A timely message for us living in a society where personal relationships have become poisoned by fear of one another. Once upon a time our fear of otherness focused on external actors – others not-like-us. Today we fear our neighbors next door as the ones who are now not-like-us. Even family members have now come to fear one another -estrangements inflamed by conspiracy theories peddled by social media influencers. We are becoming a society in which the members increasingly no longer recognize each other. Contested truth – contested realities –poison our perceptions paving the way for new cycles of repetitive violence.
Gil Bailie in Gospel of Luke Lecture Series comments:
In other words, don’t do to others as they do to you, but as you would have them do to you. Doing unto others as they do to you is the old world of reciprocity. Jesus asks us to do as you would have them do. Love your enemies. Why? Because they’re really nice people after all? Not necessarily. This is the most radical thing in the gospel.
There is nothing sentimental in the teaching of Jesus. His is a hard teaching – hard in the sense that it’s difficult to put into practice and hard in its stark lack of warm fuzziness.
James Breech in The Silence of Jesus, says:
Jesus is the most loving and least sentimental man one could imagine. ‘Love your enemies’ is not sentimentality. This is something that goes right to the heart of it. Jesus says, ‘…do good to those who hate you, bless those who curse you, pray for those who abuse you.’ And watch what happens. This is a recipe for destroying the little bundle of lies about myself and my society that came into existence the moment my tribe and I found somebody to hate. Following this injunction is not just a nice thing to do. It’s a matter of destroying the whole system of mystification which has been the womb in which [we’ve] lived and moved and had [our] social existence. It’s the recipe for deconstructing the whole business. We have to recognize the profundity of that.

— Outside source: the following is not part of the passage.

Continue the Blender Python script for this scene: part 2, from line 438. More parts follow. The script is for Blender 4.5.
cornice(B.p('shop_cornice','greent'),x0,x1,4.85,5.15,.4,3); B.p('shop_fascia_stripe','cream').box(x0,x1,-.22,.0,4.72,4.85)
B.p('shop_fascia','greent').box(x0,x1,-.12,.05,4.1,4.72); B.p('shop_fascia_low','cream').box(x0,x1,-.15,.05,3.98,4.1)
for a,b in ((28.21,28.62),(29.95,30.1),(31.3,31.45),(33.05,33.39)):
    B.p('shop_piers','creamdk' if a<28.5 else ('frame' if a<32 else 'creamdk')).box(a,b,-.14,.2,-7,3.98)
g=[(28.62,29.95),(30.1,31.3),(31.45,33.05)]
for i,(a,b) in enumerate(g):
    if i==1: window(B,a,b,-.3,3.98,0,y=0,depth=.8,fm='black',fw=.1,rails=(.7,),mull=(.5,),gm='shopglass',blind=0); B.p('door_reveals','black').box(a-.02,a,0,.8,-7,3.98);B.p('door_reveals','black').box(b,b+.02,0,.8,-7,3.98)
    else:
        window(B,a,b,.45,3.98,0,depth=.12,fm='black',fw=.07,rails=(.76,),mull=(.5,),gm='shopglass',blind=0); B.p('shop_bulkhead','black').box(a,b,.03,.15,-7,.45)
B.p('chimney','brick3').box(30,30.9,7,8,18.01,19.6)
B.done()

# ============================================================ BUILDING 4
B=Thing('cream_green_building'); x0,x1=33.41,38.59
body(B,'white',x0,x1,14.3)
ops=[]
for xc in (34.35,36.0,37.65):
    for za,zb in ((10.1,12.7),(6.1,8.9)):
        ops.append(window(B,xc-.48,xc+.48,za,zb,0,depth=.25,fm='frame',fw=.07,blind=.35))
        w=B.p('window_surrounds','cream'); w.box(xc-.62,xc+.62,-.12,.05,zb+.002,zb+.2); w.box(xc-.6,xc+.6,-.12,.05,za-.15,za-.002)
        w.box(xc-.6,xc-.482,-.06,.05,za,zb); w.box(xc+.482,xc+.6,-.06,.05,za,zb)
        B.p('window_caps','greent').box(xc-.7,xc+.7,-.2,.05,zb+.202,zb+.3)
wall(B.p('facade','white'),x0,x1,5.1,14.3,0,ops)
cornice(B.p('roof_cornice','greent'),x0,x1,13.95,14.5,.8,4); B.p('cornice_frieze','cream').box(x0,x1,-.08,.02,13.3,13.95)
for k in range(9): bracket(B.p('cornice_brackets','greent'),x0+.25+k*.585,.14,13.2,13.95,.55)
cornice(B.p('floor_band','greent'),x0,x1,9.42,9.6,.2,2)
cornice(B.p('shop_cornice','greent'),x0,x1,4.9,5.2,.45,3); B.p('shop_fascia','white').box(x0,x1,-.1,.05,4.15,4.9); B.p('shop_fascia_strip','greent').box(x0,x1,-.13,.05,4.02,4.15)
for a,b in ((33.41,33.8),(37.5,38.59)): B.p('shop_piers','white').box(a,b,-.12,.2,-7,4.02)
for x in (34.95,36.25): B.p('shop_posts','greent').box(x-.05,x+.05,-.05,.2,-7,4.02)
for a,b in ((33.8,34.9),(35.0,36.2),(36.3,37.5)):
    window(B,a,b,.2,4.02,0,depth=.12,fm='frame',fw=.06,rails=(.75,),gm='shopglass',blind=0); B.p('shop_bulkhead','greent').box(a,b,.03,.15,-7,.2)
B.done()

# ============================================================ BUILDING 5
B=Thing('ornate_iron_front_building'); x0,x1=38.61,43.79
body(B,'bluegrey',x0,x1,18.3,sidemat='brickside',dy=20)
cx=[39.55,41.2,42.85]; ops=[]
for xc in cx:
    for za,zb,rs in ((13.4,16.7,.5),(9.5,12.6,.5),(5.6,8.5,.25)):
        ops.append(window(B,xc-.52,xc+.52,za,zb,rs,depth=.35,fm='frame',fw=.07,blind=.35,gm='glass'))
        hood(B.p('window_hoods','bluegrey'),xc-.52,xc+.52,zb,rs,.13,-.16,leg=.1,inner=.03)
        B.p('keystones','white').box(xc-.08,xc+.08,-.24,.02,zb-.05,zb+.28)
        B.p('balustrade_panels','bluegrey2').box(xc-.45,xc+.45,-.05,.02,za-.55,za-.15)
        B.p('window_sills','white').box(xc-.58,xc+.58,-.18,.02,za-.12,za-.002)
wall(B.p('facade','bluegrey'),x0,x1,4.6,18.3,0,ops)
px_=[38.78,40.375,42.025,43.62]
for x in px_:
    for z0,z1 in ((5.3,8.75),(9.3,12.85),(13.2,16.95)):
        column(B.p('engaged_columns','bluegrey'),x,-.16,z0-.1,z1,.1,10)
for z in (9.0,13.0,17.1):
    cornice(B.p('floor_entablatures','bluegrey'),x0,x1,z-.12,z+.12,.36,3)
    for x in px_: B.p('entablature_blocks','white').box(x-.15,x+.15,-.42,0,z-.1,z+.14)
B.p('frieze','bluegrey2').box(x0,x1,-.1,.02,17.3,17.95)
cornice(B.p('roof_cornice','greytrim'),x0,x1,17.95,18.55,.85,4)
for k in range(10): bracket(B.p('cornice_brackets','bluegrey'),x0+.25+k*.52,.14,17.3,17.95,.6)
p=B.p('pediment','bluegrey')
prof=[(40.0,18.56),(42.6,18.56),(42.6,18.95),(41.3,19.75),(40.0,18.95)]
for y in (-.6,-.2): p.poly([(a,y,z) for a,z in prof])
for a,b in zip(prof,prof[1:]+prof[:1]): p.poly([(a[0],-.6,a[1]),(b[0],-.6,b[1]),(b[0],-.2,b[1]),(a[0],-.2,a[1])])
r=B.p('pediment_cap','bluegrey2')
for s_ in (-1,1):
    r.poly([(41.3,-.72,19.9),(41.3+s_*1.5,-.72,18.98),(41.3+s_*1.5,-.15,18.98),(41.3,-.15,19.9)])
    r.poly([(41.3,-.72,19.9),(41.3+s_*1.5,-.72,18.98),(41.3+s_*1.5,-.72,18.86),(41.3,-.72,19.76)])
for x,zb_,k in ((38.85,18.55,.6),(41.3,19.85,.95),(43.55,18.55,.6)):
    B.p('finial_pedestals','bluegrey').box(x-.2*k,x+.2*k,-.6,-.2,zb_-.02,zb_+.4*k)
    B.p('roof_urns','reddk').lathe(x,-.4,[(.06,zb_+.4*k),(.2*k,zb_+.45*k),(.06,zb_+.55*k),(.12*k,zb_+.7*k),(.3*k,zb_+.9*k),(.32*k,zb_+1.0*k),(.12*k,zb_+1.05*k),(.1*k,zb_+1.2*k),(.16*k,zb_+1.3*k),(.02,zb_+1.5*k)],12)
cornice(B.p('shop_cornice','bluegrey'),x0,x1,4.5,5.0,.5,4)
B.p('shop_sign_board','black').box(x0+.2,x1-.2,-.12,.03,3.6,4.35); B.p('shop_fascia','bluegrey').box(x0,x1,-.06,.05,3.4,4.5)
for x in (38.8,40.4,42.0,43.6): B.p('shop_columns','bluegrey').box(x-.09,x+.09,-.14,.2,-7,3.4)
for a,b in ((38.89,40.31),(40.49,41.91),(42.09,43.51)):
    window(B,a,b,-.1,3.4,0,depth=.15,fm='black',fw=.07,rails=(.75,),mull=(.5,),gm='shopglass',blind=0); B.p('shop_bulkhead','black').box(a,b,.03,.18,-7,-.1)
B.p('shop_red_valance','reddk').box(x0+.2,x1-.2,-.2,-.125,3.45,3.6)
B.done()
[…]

Do unto others as you would have them do to you is the only antidote for combatting the lies fueled by fear – the lies our fear tells us about ourselves and our neighbors.

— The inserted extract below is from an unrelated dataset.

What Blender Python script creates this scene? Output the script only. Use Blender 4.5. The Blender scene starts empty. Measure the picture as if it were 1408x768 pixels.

Following Jesus teaching is not just a nice thing to do. It’s the only way to expose the fear hiding in plain sight. The cycles of repetitive violence stem from the way we mask and mystify the extent of the fear that lurks at the center of our hearts.
Love you enemies, do good to those who hate you is not the nice – ‘Christian’ thing to do. It’s the only thing to do. This is a hard teaching – hard as in difficult to practice and hard as in the opposite of the pious masochism that sentimentizes turn the other cheek and enjoy being beaten up. The first step has nothing to do with love as we normally understand the word. The first step is to simply to refuse any longer to be afraid – to do the thing we came here for and waste our hearts on fear no more (John O’Donoghue).
In the practice of loving our enemies – treating others as we would wish to be treated by them – the 20th century Benedictine monk and poet Sebastian Moore says something like, Jesus …. lures us, arouses our desire for him. We are caught up in being fascinated by each other, and he steps in to catch our fascination. He came in; he can get out. And we can follow him out. Out – that is -from entrapment within the repetitive cycles of reciprocal violence.